*DATA TO USE*.
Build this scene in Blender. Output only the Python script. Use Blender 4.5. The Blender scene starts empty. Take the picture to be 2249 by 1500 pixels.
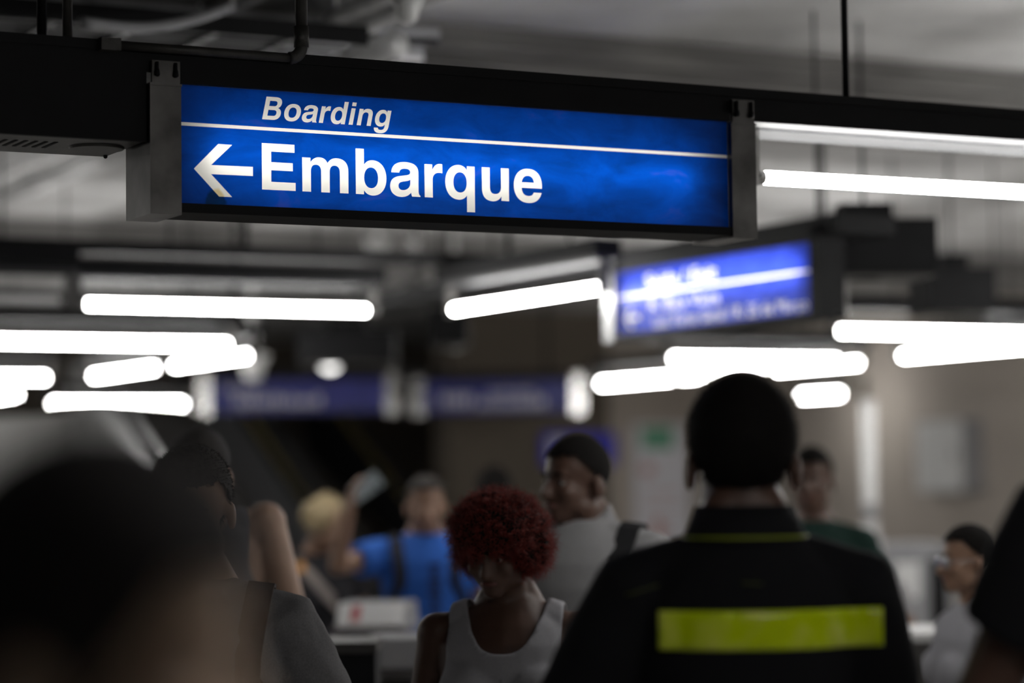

--

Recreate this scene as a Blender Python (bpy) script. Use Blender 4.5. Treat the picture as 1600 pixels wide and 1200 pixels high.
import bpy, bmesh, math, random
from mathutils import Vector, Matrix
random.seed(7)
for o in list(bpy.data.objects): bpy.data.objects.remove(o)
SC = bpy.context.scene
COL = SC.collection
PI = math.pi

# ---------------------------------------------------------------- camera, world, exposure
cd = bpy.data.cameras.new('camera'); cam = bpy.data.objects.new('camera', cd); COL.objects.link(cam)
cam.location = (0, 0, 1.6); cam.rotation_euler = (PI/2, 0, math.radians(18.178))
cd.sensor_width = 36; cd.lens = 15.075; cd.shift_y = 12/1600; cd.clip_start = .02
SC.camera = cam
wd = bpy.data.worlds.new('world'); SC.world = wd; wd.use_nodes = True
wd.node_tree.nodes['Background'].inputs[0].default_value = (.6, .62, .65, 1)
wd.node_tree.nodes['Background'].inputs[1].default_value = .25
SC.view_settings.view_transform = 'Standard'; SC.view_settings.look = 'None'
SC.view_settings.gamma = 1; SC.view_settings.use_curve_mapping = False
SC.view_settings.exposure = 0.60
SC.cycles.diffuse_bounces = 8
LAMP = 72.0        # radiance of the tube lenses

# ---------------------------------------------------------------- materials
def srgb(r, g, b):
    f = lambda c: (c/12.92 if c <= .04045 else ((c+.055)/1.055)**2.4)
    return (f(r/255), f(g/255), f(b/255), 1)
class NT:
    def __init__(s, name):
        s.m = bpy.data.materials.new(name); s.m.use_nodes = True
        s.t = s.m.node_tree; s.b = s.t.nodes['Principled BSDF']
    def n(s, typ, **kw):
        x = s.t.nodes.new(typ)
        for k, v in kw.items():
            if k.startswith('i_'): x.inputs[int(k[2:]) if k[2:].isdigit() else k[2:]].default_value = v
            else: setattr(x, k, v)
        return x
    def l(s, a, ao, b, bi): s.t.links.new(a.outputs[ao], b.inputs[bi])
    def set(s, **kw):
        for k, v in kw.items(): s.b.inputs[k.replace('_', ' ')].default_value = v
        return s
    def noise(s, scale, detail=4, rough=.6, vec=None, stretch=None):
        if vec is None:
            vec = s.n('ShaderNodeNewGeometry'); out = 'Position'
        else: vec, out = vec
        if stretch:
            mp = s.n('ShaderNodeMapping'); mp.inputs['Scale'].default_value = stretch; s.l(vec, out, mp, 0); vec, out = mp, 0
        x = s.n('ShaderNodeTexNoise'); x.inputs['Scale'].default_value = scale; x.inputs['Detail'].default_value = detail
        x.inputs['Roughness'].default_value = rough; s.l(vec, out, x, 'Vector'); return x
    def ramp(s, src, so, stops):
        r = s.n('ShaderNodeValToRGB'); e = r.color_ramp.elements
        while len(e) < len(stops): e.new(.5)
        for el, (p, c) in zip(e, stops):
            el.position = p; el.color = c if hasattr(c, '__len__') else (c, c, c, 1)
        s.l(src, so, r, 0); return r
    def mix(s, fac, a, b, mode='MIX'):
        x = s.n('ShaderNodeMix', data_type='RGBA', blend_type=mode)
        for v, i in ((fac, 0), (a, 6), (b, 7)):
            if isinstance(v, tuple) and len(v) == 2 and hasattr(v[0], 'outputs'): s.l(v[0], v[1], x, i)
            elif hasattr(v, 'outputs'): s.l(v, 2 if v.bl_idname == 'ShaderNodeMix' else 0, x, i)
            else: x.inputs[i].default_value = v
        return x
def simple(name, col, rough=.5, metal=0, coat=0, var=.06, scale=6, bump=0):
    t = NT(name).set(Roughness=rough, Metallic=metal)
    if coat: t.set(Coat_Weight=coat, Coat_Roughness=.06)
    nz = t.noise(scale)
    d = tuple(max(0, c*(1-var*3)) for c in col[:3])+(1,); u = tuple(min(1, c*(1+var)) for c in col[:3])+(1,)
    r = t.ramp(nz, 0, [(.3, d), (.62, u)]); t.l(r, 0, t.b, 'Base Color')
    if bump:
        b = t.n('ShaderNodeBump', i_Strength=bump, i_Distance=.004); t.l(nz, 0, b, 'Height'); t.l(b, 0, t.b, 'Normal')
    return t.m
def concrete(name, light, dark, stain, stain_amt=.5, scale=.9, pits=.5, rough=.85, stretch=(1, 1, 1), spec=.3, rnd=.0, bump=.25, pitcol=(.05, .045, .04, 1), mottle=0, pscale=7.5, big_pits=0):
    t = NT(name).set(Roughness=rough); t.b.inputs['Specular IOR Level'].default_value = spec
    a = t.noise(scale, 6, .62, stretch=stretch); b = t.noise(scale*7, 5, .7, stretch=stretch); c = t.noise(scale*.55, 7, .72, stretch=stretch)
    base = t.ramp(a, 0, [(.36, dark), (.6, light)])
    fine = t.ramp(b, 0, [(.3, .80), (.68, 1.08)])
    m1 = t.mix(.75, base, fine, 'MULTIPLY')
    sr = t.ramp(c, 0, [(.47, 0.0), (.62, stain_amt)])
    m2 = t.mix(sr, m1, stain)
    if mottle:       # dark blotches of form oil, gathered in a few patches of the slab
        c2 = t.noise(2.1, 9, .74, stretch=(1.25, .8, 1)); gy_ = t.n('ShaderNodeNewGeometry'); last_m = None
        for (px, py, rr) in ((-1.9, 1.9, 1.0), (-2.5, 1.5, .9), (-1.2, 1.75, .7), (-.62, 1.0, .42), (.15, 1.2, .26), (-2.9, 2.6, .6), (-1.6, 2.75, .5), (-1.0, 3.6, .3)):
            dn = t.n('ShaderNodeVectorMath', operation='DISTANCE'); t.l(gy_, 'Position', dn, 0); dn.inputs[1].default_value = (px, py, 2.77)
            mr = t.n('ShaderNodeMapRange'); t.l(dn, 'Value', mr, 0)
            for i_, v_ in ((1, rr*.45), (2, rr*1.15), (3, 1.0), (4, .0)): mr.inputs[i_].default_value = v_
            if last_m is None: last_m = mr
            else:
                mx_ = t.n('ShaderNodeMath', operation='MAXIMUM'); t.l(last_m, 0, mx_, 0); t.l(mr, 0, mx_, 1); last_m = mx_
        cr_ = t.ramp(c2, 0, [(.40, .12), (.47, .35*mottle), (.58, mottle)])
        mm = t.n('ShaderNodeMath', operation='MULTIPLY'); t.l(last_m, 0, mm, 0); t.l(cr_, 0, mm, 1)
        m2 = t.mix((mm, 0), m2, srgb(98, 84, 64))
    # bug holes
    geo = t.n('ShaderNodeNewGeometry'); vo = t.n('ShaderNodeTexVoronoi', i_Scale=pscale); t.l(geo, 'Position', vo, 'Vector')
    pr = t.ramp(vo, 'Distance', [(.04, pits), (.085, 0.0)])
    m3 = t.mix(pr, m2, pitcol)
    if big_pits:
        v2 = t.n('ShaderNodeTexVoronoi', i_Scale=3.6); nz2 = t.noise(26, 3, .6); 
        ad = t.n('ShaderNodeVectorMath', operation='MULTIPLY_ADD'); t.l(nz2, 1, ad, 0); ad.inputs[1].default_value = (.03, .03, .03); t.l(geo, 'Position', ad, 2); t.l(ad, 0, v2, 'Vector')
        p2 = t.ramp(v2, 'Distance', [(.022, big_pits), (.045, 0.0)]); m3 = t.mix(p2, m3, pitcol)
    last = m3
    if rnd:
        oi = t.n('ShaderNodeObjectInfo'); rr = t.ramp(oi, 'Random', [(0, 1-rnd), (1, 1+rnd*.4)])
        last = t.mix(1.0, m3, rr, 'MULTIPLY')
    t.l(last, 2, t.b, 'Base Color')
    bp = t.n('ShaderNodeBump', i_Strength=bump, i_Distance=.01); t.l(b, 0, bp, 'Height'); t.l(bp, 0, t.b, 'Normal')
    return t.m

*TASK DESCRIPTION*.
The line containing "Recreate this scene" opens the part, and the line containing "PI = math.pi" closes it. Output that part exactly, with both, and only that.

*EXPECTED ANSWER*.
Recreate this scene as a Blender Python (bpy) script. Use Blender 4.5. Treat the picture as 1600 pixels wide and 1200 pixels high.
import bpy, bmesh, math, random
from mathutils import Vector, Matrix
random.seed(7)
for o in list(bpy.data.objects): bpy.data.objects.remove(o)
SC = bpy.context.scene
COL = SC.collection
PI = math.pi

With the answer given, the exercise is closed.